July 23, 2009

Reducing fear durring the switch

Lets take a pause in the middle of my list of things to make switching to Linux easier.
Perhaps you want to switch now, or are in the middle of the switch and you're asking yourself "what happens if I can't do something that I used to do in Windows?"

This is a normal question that every Windows user I know, including myself, asks. Don't feel bad. First of all, I have never run into a situation where I couldn't find my solution in Linux. Second of all, you don't have to quit Windows cold turkey. I'm going to show you how to put Windows on the back burner, but keep it close at hand like a security blanket, just in case.

What I'm talking about is being able to run Linux while not uninstalling Windows.

Solution 1. Use the Live CD. Most mainstream Linux distributions have a Live CD,
that is a CD that can be booted up from and has the stock, out of the box OS ready to be used in RAM. You can install and use programs, Access the internet, use your wireless connection, create documents, ect. Just know that anything you change from "stock" will be lost when you turn off your computer.

Solution 2. Run the OS virtually. This is one of my favorite options for more powerful computers. In essence this is running a virtualization program like Sun's VirtualBox which emulates an X86 processor and allows you to install an OS from a CD or ISO file. In this way you can be booted up in Windows and then "boot up" Linux inside the Windows environment. On a different note, once you go to Linux you may want to run a virtualization program in Linux to "boot up" windows inside the safety of Linux.

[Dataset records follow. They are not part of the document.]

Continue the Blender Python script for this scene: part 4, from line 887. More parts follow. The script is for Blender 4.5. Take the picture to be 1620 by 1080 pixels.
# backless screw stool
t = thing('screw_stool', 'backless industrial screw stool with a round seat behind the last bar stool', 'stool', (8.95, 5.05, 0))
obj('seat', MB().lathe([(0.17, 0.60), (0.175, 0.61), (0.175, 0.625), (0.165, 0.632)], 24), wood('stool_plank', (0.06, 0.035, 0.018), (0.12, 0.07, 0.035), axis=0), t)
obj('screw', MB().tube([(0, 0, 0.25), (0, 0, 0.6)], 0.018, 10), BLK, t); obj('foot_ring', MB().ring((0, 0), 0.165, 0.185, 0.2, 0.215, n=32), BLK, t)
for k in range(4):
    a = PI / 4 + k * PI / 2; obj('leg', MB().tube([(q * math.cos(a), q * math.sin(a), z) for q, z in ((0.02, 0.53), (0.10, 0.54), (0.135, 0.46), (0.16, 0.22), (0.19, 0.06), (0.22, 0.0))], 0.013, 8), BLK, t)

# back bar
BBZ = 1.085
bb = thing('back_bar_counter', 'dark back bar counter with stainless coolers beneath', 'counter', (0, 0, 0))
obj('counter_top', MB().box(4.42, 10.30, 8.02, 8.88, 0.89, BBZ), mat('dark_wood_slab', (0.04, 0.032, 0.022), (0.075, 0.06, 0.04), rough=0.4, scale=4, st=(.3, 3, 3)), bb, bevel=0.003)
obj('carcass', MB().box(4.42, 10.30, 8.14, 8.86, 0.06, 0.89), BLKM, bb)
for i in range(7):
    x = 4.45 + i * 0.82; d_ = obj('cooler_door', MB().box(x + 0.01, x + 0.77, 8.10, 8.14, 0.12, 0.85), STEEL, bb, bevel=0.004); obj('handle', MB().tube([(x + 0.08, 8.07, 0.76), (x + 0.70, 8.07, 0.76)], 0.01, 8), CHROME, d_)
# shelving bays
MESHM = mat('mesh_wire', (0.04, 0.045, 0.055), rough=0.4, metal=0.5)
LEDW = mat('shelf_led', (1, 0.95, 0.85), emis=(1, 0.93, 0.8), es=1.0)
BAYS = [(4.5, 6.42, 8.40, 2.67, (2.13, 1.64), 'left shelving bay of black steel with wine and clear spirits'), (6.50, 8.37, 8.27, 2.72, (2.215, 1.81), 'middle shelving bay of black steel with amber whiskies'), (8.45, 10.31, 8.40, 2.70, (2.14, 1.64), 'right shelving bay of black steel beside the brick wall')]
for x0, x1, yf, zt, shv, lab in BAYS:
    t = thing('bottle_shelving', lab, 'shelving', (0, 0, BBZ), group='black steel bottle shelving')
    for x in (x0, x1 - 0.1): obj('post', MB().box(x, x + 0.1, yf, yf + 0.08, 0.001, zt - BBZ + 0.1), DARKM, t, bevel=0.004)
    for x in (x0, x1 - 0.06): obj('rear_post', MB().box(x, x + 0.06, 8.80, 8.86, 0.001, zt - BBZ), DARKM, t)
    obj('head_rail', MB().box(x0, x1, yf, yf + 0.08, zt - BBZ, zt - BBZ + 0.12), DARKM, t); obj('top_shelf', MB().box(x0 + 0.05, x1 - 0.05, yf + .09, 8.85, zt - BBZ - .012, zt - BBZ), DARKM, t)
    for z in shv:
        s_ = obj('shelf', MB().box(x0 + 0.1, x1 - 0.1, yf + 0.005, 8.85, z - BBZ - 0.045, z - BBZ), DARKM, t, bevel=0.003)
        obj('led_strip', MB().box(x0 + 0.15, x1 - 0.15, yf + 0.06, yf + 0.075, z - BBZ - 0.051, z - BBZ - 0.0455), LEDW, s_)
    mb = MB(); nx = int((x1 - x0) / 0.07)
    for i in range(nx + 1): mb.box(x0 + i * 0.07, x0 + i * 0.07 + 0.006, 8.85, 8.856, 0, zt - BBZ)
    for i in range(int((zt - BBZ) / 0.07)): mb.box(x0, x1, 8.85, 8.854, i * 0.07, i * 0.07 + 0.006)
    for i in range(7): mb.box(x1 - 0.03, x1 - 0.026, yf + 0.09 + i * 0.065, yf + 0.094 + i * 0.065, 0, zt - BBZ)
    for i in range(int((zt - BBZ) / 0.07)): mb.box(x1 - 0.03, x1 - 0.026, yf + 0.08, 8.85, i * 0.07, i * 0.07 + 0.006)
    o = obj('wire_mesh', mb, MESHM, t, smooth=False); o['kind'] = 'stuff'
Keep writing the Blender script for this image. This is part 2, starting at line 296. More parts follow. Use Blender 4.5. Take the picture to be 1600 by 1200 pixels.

Solution 3. Dual Boot Windows and Linux. This is probably the most common option used. Unlike Windows, most Linux distributions require fairly modest hard drive requirements so you could easily install Linux in a partition. Using this option will also install the Grub boot loader which will bring up a menu when your computer boots up. By default Ubuntu will be first in the menu along with the Ubuntu restore mode, Ubuntu Memory tester, the Windows and Windows recovery mode (if available).

In a future article I will go over the Grub boot loader and how to change the countdown timer to load as well as the order that OS will be displayed.

To summarize though, DO NOT feel bad if you want to hang on to multiple operating systems. This is your computer and you should use it the way you want to. For me however I find that I boot into Linux more often than not.


Larry Bushey said...

I agree, Mitchel!

As a long-time Linux user myself, I have been using LiveCDs and virtual machines to run Linux under Windows. Recently I used Virtual Box for the first time, to record a screen cast. Until now my favorite virtual machine software was QEMU, but now that I see how easy Virtual Box is by comparison, I have a new favorite. Keep up the excellent blog posts.

Larry, from the Going Linux podcast.

The Computer Doctor said...
This comment has been removed by the author.
The Computer Doctor said...

Thanks Larry. For those of you not familiar with Larry Bushey, he is the host of the going linux podcast and can be found in a link in my blogs margin. I suggest any new or even intermediate users of Linux to go listen to his podcasts from the beginning. Larry and his co-host Tom have been a well-spring of information and entertainment for me on my hour and a half commutes to work each day.